El Río Bravo separa Ciudad Juárez y El Paso, dos ciudades que desde el aire podrían parecer una.

 

 

Sábado 8 de noviembre

 

Hoy en la mañana dejamos la ciudad. Cruzamos a El Paso para volar hacia Laredo, Estados Unidos, y de ahí regresar a Nuevo Laredo, en territorio mexicano, para ver el paso de indocumentados por el río Bravo. En el avión, abro el diario de Ciudad Juárez de ese día. En la página 11A hay una carta de un lector que describe a la perfección lo que los juarenses sienten. El escrito es corto y contundente. Una petición que se convierte en un documento valioso, en un testimonio desesperado, una declaración de quién manda en el lado mexicano de la frontera:

 

“Señores sicarios: Soy un ciudadano harto de mis autoridades por inútiles y buenos para nada.

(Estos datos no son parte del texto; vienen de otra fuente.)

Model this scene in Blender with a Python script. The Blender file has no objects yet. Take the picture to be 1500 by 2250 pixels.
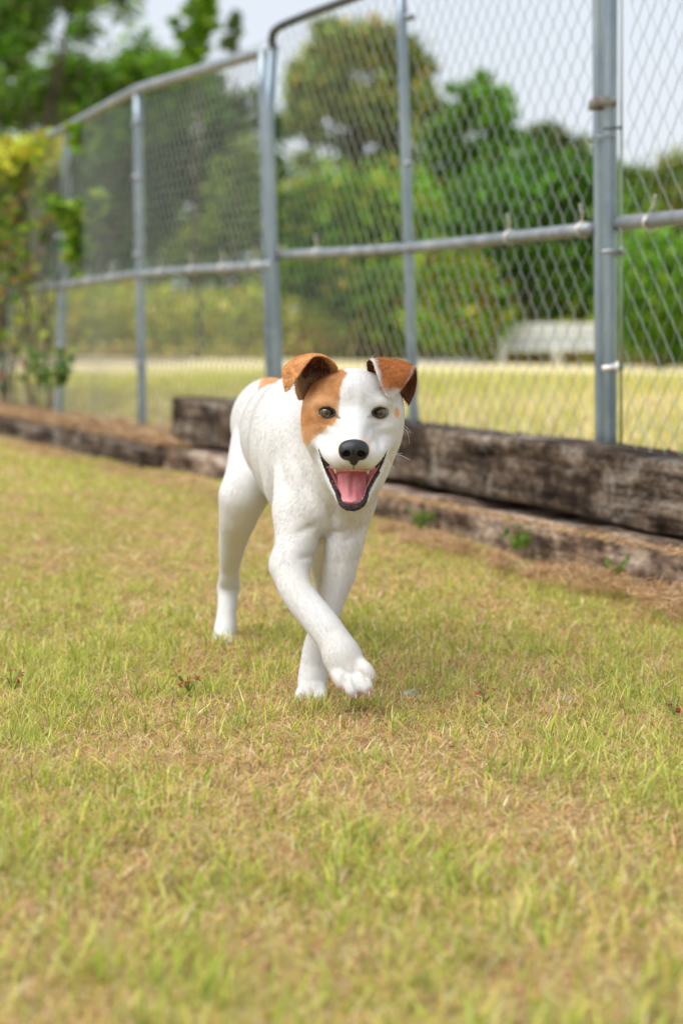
import bpy, math, random
import numpy as np
from mathutils import Vector, Matrix
rng = np.random.default_rng(11)
random.seed(5)
sc = bpy.context.scene

# ------------------------------------------------------------------ camera, sky, sun, exposure
FPX = 4375.0                      # focal length in photo pixels (70 mm on a 24x36 frame)
CAM = np.array([0.0, 0.0, 0.58])
PITCH = math.atan(405.0 / FPX)    # looks slightly down, horizon on photo row 720
cam_d = bpy.data.cameras.new('camera'); cam = bpy.data.objects.new('camera', cam_d)
sc.collection.objects.link(cam); sc.camera = cam
cam.location = CAM; cam.rotation_euler = (math.pi/2 - PITCH, 0, 0)
cam_d.sensor_fit = 'VERTICAL'; cam_d.sensor_height = 36; cam_d.sensor_width = 24; cam_d.lens = 70
cam_d.clip_start = 0.05; cam_d.clip_end = 2000
cam_d.dof.use_dof = True; cam_d.dof.focus_distance = 2.95; cam_d.dof.aperture_fstop = 3.6
cam_d.dof.aperture_blades = 0

w = bpy.data.worlds.new('World'); sc.world = w; w.use_nodes = True
nt = w.node_tree; nt.nodes.clear()
SUN_EL, SUN_AZ = math.radians(54), math.radians(247)
sky = nt.nodes.new('ShaderNodeTexSky'); sky.sky_type = 'NISHITA'; sky.sun_disc = False
sky.sun_elevation = SUN_EL; sky.sun_rotation = SUN_AZ
sky.air_density = 1.0; sky.dust_density = 2.5; sky.ozone_density = 1.0
tc = nt.nodes.new('ShaderNodeTexCoord')
nz = nt.nodes.new('ShaderNodeTexNoise'); nz.inputs['Scale'].default_value = 2.2; nz.inputs['Detail'].default_value = 5
mr = nt.nodes.new('ShaderNodeMapRange'); mr.inputs['From Min'].default_value = .3; mr.inputs['From Max'].default_value = .7
mr.inputs['To Min'].default_value = .76; mr.inputs['To Max'].default_value = .92
mx = nt.nodes.new('ShaderNodeMix'); mx.data_type = 'RGBA'
mx.inputs['B'].default_value = (4.75, 4.95, 5.35, 1)      # thin even cloud in front of the blue
bg = nt.nodes.new('ShaderNodeBackground'); bg.inputs['Strength'].default_value = 0.10
wo = nt.nodes.new('ShaderNodeOutputWorld')
nt.links.new(tc.outputs['Generated'], nz.inputs['Vector']); nt.links.new(nz.outputs['Fac'], mr.inputs['Value'])
nt.links.new(mr.outputs['Result'], mx.inputs['Factor']); nt.links.new(sky.outputs['Color'], mx.inputs['A'])
nt.links.new(mx.outputs['Result'], bg.inputs['Color']); nt.links.new(bg.outputs['Background'], wo.inputs['Surface'])

sl = bpy.data.lights.new('sun', 'SUN'); sl.energy = 1.9; sl.angle = math.radians(60); sl.color = (1, .975, .94)
so = bpy.data.objects.new('sun', sl); sc.collection.objects.link(so)
# blender sky: rotation measured so that the sun stands towards (sin(az), cos(az))
sd = Vector((math.sin(SUN_AZ)*math.cos(SUN_EL), math.cos(SUN_AZ)*math.cos(SUN_EL), math.sin(SUN_EL)))
so.rotation_euler = sd.to_track_quat('Z', 'Y').to_euler()
so.location = (0, 0, 30)
sc.view_settings.view_transform = 'Standard'; sc.view_settings.look = 'None'
sc.view_settings.gamma = 1; sc.view_settings.use_curve_mapping = False
sc.view_settings.exposure = 0.90
sc.cycles.use_denoising = True
sc.cycles.max_bounces = 8; sc.cycles.transparent_max_bounces = 8

# ------------------------------------------------------------------ helpers
R_ = np.array([1.0, 0, 0]); F_ = np.array([0, math.cos(PITCH), -math.sin(PITCH)]); U_ = np.array([0, math.sin(PITCH), math.cos(PITCH)])
def ray(px, py):
    px = np.asarray(px, float)[..., None]; py = np.asarray(py, float)[..., None]
    return F_ + (px-750)/FPX*R_ + (1125-py)/FPX*U_
def P(px, py, D):
    """world point seen on photo pixel (px,py) at distance D along +Y"""
    d = ray(px, py); D = np.asarray(D, float)[..., None]
    return CAM + d*(D/d[..., 1:2])
def proj(p):
    p = np.asarray(p, float) - CAM
    z = p@F_; return 750 + FPX*(p@R_)/z, 1125 - FPX*(p@U_)/z

def fhash(ix, iy, iz, seed):
    h = (ix.astype(np.int64)*374761393 + iy.astype(np.int64)*668265263 + iz.astype(np.int64)*2147483647 + seed*974634777) & 0xffffffff
    h = ((h ^ (h >> 13))*1274126177) & 0xffffffff
    h = (h ^ (h >> 16)) & 0xffffff
    return h/float(0xffffff)
def vnoise(p, seed=0):
    p = np.asarray(p, float)
    if p.shape[-1] == 2: p = np.concatenate([p, np.zeros(p.shape[:-1]+(1,))], -1)
    i = np.floor(p).astype(np.int64); f = p - i; f = f*f*(3-2*f)
    r = 0
    for dx in (0, 1):
        for dy in (0, 1):
            for dz in (0, 1):
                wgt = (f[..., 0] if dx else 1-f[..., 0])*(f[..., 1] if dy else 1-f[..., 1])*(f[..., 2] if dz else 1-f[..., 2])
                r = r + wgt*fhash(i[..., 0]+dx, i[..., 1]+dy, i[..., 2]+dz, seed)
    return r
def fbm(p, seed=0, octv=4):
    p = np.asarray(p, float); s = 0; a = .5; t = 0
    for k in range(octv):
        s = s + a*vnoise(p*2**k, seed+k*7); t += a; a *= .5
    return s/t
def sstep(a, b, x):
    t = np.clip((x-a)/(b-a), 0, 1); return t*t*(3-2*t)

def tag(o, label=None, cat=None, group=None, kind=None):
    if label: o['label'] = label
    if cat: o['category'] = cat
    if group: o['group'] = group
    if kind: o['kind'] = kind
    return o
def empty(name, loc=(0, 0, 0)):
    o = bpy.data.objects.new(name, None); sc.collection.objects.link(o); o.location = tuple(loc); o.empty_display_size = .1
    return o
def mesh_np(name, V, faces, mat=None, parent=None, col=None, smooth=True):
    """faces: list of (n,3) / (n,4) int arrays.  V in WORLD space; parented objects keep world placement."""
    V = np.asarray(V, np.float32)
    if parent is not None:
        off = np.zeros(3); q = parent
        while q is not None:
            off += np.array(q.location); q = q.parent
        V = (V - off).astype(np.float32)
    me = bpy.data.meshes.new(name)
    faces = [np.asarray(f, np.int32) for f in faces if len(f)]
    nl = sum(f.size for f in faces); nf = sum(len(f) for f in faces)
    me.vertices.add(len(V)); me.vertices.foreach_set('co', V.ravel())
    me.loops.add(nl); me.loops.foreach_set('vertex_index', np.concatenate([f.ravel() for f in faces]))
    me.polygons.add(nf)
    tot = np.concatenate([np.full(len(f), f.shape[1], np.int32) for f in faces])
    st = np.concatenate([[0], np.cumsum(tot)[:-1]]).astype(np.int32)
    me.polygons.foreach_set('loop_start', st)
    me.update(calc_edges=True)
    if smooth: me.polygons.foreach_set('use_smooth', np.ones(nf, bool))
    else: me.polygons.foreach_set('use_smooth', np.zeros(nf, bool))
    if col is not None:
        a = me.color_attributes.new('col', 'FLOAT_COLOR', 'POINT')
        c = np.ones((len(V), 4), np.float32); c[:, :3] = col; a.data.foreach_set('color', c.ravel())
    o = bpy.data.objects.new(name, me); sc.collection.objects.link(o)
    if mat: me.materials.append(mat)
    if parent is not None: o.parent = parent
    return o
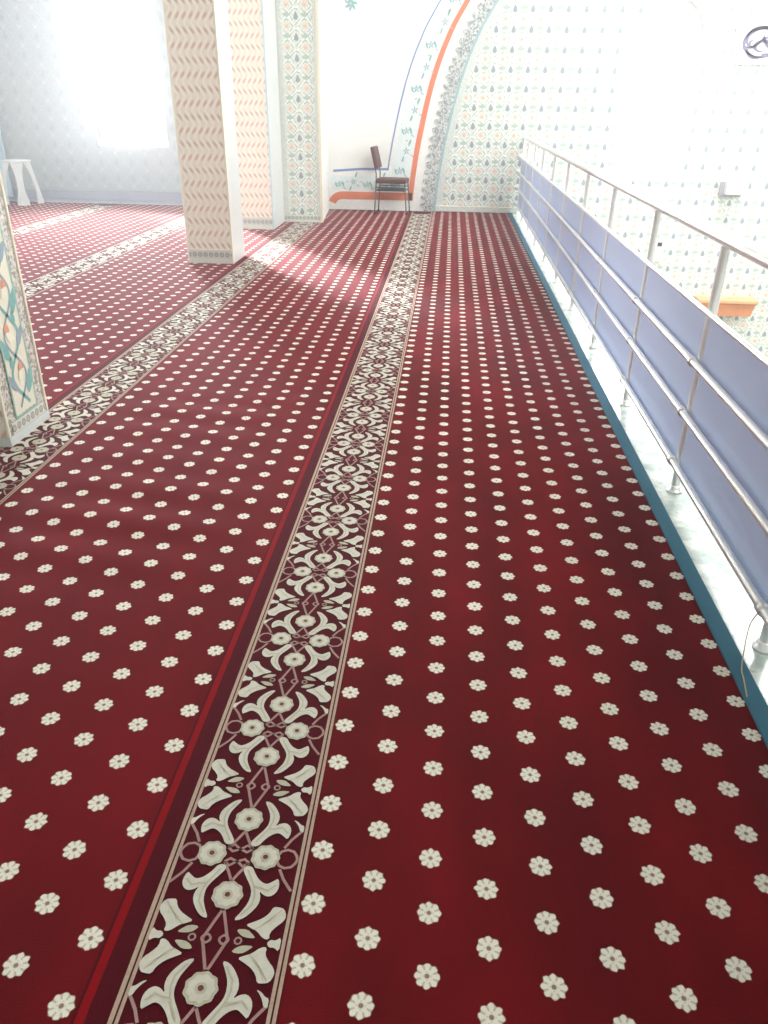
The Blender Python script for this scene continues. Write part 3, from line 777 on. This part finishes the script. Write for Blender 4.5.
# orange wooden canopy low on that wall, seen between the railing posts
ob = empty('wooden_shelf', (4.90, 14.06, -1.42)); tag(ob, 'orange wooden wall shelf below gallery level, seen between railing posts', 'shelf')
m = MB(); m.box(-.56, .44, -.34, 0, .085, .14, 0, .012); m.build('top_board', M['orangewood2'], ob)
m = MB(); m.prism_y([(-.50, -.13), (.36, -.13), (.41, .085), (-.50, .085)], -.30, -.002); m.build('body', M['orangewood'], ob)
# small switch box
sb = empty('switch_box', (3.60, 14.06, -.52)); tag(sb, 'small grey-and-white switch box on tiled wall beyond the railing', 'switch box')
m = MB(); m.box(-.07, .07, -.07, 0, -.20, .13, 0, .01); m.build('case', M['plastic'], sb)
m = MB(); m.box(-.045, .03, -.08, -.068, .05, .115, 0, .004); m.build('cover', M['darkgrey'], sb)

# ------------------------------------------------------------------ light
def area(name, loc, rot, sx, sy, power, col=(1, 1, 1), spread=180):
    l = bpy.data.lights.new(name, 'AREA'); l.shape = 'RECTANGLE'; l.size = sx; l.size_y = sy; l.energy = power; l.color = col; l.spread = math.radians(spread)
    o = bpy.data.objects.new(name, l); COL.objects.link(o); o.location = loc; o.rotation_euler = rot; return o
# daylight through each window (just outside the pane), facing into the building
area('daylight_window_1', ((VX0 + VX1) / 2, 14.76, (VZ0 + VZ1) / 2), (math.radians(-90), 0, 0), VX1 - VX0 + .3, VZ1 - VZ0 + .3, 2600, (.92, .96, 1))
area('daylight_window_2', (WC, 14.34, 1.85), (math.radians(-90), 0, 0), 1.5, 2.9, 700, (.95, .98, 1))
# windows of the left wall (out of view, beside the carpet rows)
area('daylight_left_wall', (-8.95, 9.0, 2.1), (0, math.radians(-90), 0), 2.4, 1.3, 120, (.93, .96, 1))
# unseen drum windows of the dome and tall windows of the right wall, over the prayer hall, and one added fill
area('daylight_dome', (5.2, 10.6, 6.9), (math.radians(-10), 0, 0), 6.0, 3.5, 1450, (.98, 1, 1))
area('fill_pillar_fronts', (4.0, 1.0, 6.0), (math.radians(75), 0, math.radians(14)), 5.0, 1.6, 330, (1, .99, .97), 130)  # added light with no window behind it, brightens the pillar fronts
area('daylight_right_wall', (9.9, 9.0, 2.6), (0, math.radians(90), 0), 3.6, 5.0, 450, (.97, .99, 1))
# low hazy sun through the tall left window, falling between the pillars
sl = bpy.data.lights.new('sun', 'SUN'); sl.energy = 26.0; sl.angle = math.radians(7); sl.color = (1, .97, .95)
so = bpy.data.objects.new('sun', sl); COL.objects.link(so)
so.rotation_euler = Vector((.57 * math.cos(math.radians(23)), -.82 * math.cos(math.radians(23)), -math.sin(math.radians(23)))).to_track_quat('-Z', 'Y').to_euler()
wd = bpy.data.worlds.new('sky'); S.world = wd; wd.use_nodes = True
bg = wd.node_tree.nodes['Background']; bg.inputs[0].default_value = (.93, .97, 1, 1); bg.inputs[1].default_value = 3.0
# haze: thin volume added to imitate veiling glare, inside and just outside the building shell
hz = MB(); hz.box(-9.6, 10.6, -2.0, 15.4, -4.6, 7.6)
hm = bpy.data.materials.new('glare_haze'); hm.use_nodes = True; ht = hm.node_tree; ht.nodes.remove(ht.nodes['Principled BSDF'])
sc_ = ht.nodes.new('ShaderNodeVolumeScatter'); sc_.inputs['Density'].default_value = .013; sc_.inputs['Anisotropy'].default_value = .4
ht.links.new(sc_.outputs[0], ht.nodes['Material Output'].inputs['Volume'])
ho = hz.build('haze', hm); tag(ho, 'thin haze added through the hall to imitate window glare', 'haze', kind='stuff')

# ------------------------------------------------------------------ camera
cam = bpy.data.cameras.new('camera'); co = bpy.data.objects.new('camera', cam); COL.objects.link(co)
r = Vector((0.9967535, 0.0794702, 0.0129212)); u = Vector((-0.0487424, 0.4678701, 0.8824521)); f = Vector((-0.0640832, 0.8802171, -0.4702247))
Mx = Matrix((r, u, -f)).transposed().to_4x4(); Mx.translation = (0, 0, 1.65); co.matrix_world = Mx
cam.sensor_fit = 'VERTICAL'; cam.sensor_height = 24; cam.lens = 772.35 / 1024 * 24; cam.clip_start = .05; cam.clip_end = 200
S.camera = co
vs_ = S.view_settings
S.display_settings.display_device = 'sRGB'
vs_.view_transform = 'Standard'; vs_.look = 'None'; vs_.gamma = 1; vs_.use_curve_mapping = False; vs_.exposure = 0.0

Por eso me dirijo a ustedes con todo respeto, porque no quiero ser uno más en las estadísticas, y les sugiero lo siguiente: estoy dispuesto a pagar lo correspondiente a impuestos a ustedes, estoy dispuesto a respetar sus negocios y no meterme ni para bien ni para mal.

 

“Estoy dispuesto a aceptarlos como autoridades. A cambio de esto, pido: apoyo para que el gobierno inútil no nos cobre impuestos (que se los voy a pagar a ustedes). Respeto a los empresarios, para que podamos seguir trabajando y pagarles (impuestos). Respeto a los periodistas. Que sus peleas y balaceras sean fuera de la ciudad, que haya seguridad para nuestros hijos y familiares. Que podamos salir a la calle sin miedo a un ataque y a estar en fuego cruzado. Que los ejecutados sean personas que perjudiquen a la sociedad.

 

“Si la autoridad no puede, apóyennos, que nosotros los apoyaremos”.